The Hurd servers themselves are multithreaded, so they should be able to benefit of the parallelism brought by SMP/Multicore boxes. This needs testing as SMP support has recently been added to Mach.
Mach used to be running on SMP boxes like the Intel iPSC/860, so principally has the required infrastructure. It has recently been enhanced to support nowadays' SMP standards like ACPI.
However, GNU Mach's Linux device driver glue code isn't SMP-safe so build with --disable-linux-groups to test SMP and use rumpdisk to provide disk access.
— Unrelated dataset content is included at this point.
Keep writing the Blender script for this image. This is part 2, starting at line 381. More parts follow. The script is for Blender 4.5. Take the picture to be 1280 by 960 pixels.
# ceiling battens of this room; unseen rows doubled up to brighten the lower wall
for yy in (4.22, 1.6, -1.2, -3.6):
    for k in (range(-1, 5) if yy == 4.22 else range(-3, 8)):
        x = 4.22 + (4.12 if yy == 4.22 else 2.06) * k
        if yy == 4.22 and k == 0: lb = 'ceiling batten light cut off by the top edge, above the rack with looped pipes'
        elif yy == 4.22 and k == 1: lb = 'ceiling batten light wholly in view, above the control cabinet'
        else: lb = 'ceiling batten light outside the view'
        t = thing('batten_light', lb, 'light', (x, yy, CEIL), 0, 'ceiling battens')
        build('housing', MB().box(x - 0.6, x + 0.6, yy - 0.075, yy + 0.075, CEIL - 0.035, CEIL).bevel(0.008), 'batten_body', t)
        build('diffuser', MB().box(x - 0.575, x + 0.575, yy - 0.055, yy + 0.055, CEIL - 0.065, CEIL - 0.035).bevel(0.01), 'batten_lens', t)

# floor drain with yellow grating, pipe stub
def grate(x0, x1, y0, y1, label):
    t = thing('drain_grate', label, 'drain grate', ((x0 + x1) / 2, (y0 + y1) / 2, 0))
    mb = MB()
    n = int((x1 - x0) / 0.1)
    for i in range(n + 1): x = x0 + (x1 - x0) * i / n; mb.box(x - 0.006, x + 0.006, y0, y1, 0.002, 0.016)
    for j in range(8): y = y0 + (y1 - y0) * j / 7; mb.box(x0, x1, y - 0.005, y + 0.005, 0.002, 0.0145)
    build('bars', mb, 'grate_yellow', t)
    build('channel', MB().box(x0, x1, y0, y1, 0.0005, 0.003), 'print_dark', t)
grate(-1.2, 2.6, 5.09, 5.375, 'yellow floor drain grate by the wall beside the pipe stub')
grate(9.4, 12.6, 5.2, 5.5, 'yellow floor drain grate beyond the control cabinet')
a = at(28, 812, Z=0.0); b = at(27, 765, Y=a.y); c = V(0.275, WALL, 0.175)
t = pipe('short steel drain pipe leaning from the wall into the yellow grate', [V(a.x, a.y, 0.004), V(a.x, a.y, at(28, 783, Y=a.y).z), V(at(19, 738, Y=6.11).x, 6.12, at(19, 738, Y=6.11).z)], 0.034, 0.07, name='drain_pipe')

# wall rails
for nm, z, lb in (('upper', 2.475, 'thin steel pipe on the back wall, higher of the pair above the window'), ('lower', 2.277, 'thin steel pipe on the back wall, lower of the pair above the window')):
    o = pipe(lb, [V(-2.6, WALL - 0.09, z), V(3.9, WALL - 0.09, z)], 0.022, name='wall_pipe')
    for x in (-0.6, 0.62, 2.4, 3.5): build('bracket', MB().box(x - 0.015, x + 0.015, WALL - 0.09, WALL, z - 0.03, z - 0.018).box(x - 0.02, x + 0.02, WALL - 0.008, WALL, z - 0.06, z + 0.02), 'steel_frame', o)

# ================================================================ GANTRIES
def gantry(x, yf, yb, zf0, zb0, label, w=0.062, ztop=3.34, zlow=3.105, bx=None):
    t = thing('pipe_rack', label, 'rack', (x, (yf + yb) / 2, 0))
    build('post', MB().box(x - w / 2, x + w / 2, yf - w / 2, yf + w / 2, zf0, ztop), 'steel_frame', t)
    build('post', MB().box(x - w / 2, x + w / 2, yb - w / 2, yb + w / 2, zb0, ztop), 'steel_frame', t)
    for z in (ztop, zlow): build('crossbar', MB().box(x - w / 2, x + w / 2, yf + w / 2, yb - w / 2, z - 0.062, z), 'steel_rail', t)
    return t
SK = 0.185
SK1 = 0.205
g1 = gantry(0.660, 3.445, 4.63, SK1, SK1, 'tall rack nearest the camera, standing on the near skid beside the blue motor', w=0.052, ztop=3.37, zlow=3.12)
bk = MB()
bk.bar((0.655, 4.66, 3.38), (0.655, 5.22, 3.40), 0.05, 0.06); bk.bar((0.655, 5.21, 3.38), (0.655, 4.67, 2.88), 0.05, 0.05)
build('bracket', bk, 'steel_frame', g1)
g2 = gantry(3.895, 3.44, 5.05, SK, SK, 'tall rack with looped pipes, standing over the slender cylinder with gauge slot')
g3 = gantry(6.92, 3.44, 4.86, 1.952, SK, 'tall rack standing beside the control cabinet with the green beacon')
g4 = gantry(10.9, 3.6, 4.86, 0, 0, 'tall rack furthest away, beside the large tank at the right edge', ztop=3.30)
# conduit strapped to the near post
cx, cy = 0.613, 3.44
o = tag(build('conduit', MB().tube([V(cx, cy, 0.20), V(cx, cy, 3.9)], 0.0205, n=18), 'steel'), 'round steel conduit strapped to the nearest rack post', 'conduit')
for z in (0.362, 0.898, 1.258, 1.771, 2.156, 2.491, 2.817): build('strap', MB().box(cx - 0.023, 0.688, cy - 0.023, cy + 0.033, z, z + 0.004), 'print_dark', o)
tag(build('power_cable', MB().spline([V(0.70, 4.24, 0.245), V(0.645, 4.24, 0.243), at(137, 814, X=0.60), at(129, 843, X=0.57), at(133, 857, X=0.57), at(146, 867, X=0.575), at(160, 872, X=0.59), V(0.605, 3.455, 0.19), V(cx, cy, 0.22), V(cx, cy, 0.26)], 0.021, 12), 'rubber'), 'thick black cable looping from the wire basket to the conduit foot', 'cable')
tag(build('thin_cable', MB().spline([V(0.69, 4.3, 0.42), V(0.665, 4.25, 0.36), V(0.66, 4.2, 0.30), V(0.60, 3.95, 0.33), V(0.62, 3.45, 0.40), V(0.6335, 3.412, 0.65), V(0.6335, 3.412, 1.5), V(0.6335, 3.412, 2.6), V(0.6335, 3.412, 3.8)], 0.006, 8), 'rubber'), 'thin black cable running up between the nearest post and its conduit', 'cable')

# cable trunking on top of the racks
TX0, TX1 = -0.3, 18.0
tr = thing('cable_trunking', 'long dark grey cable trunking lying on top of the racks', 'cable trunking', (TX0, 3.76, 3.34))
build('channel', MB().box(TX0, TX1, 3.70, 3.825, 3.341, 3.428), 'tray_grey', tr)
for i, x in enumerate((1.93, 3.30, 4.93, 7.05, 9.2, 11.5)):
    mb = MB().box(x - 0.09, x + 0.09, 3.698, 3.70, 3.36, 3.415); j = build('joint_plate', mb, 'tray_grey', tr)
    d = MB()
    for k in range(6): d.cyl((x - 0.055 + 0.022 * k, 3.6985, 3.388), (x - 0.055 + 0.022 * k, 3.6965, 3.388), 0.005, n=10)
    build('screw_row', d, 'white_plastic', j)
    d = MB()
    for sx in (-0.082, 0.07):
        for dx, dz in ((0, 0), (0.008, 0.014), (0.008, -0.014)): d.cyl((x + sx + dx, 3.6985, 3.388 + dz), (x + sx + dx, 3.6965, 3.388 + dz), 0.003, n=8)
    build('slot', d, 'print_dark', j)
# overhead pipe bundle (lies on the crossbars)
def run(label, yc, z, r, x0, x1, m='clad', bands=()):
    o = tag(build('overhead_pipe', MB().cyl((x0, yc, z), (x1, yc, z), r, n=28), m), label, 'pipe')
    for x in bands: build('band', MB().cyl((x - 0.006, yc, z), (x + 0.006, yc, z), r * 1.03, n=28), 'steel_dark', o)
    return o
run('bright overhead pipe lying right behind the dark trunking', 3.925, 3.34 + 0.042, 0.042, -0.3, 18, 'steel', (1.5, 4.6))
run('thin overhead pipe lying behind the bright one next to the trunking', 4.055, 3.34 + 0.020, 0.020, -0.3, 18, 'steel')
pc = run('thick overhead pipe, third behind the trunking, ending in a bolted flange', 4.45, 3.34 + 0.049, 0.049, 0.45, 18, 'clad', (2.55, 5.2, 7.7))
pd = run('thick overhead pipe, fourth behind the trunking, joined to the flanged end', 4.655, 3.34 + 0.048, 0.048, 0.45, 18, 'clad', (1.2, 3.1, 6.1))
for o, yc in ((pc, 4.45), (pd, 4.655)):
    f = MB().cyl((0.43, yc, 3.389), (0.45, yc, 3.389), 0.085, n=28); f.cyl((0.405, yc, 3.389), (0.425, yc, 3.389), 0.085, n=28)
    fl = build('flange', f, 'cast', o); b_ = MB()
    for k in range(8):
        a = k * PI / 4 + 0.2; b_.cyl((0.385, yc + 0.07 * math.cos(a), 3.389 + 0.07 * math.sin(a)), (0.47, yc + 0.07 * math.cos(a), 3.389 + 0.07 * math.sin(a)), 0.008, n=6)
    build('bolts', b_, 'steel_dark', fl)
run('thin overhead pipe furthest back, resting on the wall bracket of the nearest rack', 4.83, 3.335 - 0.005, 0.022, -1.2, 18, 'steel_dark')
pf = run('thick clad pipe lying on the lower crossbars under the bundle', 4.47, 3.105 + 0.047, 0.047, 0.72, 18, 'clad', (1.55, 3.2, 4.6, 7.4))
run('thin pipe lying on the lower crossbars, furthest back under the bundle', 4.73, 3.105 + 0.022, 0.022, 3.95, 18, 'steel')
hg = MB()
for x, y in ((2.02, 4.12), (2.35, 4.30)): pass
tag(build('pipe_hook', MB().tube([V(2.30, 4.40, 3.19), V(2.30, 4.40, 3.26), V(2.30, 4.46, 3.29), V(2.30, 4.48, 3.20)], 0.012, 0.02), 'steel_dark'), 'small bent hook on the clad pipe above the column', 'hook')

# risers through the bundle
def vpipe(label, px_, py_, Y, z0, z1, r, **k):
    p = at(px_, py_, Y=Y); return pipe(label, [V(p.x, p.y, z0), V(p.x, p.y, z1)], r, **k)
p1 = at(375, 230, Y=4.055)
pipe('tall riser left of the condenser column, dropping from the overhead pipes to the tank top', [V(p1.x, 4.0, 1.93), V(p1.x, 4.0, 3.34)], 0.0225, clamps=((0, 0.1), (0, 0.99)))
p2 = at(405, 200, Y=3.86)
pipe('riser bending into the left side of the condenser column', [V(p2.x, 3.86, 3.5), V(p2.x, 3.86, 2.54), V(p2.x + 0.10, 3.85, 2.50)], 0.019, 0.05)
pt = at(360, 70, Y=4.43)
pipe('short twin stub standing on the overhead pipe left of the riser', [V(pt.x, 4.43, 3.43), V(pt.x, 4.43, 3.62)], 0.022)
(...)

To build an SMP supported gnumach with kdb: ../configure --enable-ncpus=8 --enable-kdb --enable-apic --disable-linux-groups
This will by default allow you to boot with one core isolated to the default processor set, and all the other detected cpus will be in the slave processor set. The slave processors need to be enabled per-task using RPCs to manipulate processor sets.
See https://lists.gnu.org/archive/html/bug-hurd/2024-02/msg00088.html for a test program that can enable a task to use the slave processors by calling ./smp /bin/bash for example.
Unfortunately, there are race conditions causing hangs or crashes in Mach when attempting to boot a full SMP system, (if you revert the slave processor pinning commit). This is what needs to be debugged one-by-one by running each translator using ./smp until we can squash these race condition bugs.
There are follow-up issues about multiprocessing and multithreading.